Fluorine is a natural trace element and exists in almost all soils. Fluoride is classified as any binary compound of fluorine with another element. Perhaps the most widely known use of fluoride is its addition to public drinking water supplies at about one milligram per liter (mg/L) of a fluoride salt, measured as fluoride, for the purpose of reducing tooth decay. 

Children under nine years of age exposed to levels of fluoride greater than about 2 mg/L may develop a condition known as mottling or discoloration of the permanent teeth. Exposure to drinking water levels above 4 mg/L for many years may result in cases of crippling skeletal fluorosis, which is a serious bone disorder resembling osteopetrosis and characterized by extreme density and hardness and abnormal fragility of the bones (sometimes called “marble bones”). 

Contaminant  In Water As Maximum Contaminant Level

Fluoride (F)

Fluoride, F-

US EPA:
MCL* = 4.0 mg/L or ppm
Secondary Standard** = 2.0 mg/L or ppm
WHO Guideline = 1.5 mg/L

Sources of Contaminant

Natural deposits
Municipally treated drinking water (>2 mg/L, potentially as a result of poorly monitored or malfunctioning feeding equipment)

Potential Health Effects

Skeletal fluorosis, from long-term consumption >4 mg/L (a serious bone disorder resembling osteoporosis and characterized by extreme density and hardness and abnormal fragility of the bones)

Potential Aesthetic Effects

Mottling (discoloration) of teeth in children under 9 years of age (from long-term consumption at >2 mg/L)
Disfiguration/pitting of teeth in children

Treatment Methods

Point-of-Entry (POE)
Point-of-Use (POU)

Reverse osmosis
Strong base anion exchange (Cl- form)
Activated alumina adsorption media
Distillation

*Maximum Contaminant Level (MCL) - The highest level of a contaminant that is allowed in drinking water. MCLs are set as close to MCLGs as feasible using the best available treatment technology and taking cost into consideration. MCLs are enforceable standards.

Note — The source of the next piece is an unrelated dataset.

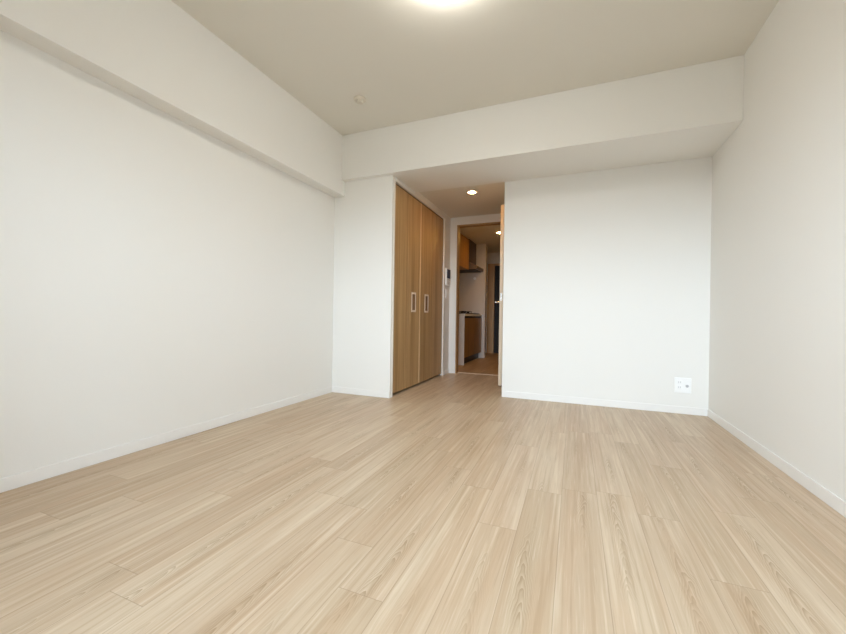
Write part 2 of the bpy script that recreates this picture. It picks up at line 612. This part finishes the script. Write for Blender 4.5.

**National Secondary Drinking Water Regulations (NSDWRs or secondary standards) are non-enforceable guidelines regulating contaminants that may cause cosmetic effects (such as skin or tooth discoloration) or aesthetic effects (such as taste, odor, or color) in drinking water. EPA recommends secondary standards to water systems but does not require systems to comply. However, states may choose to adopt them as enforceable standards.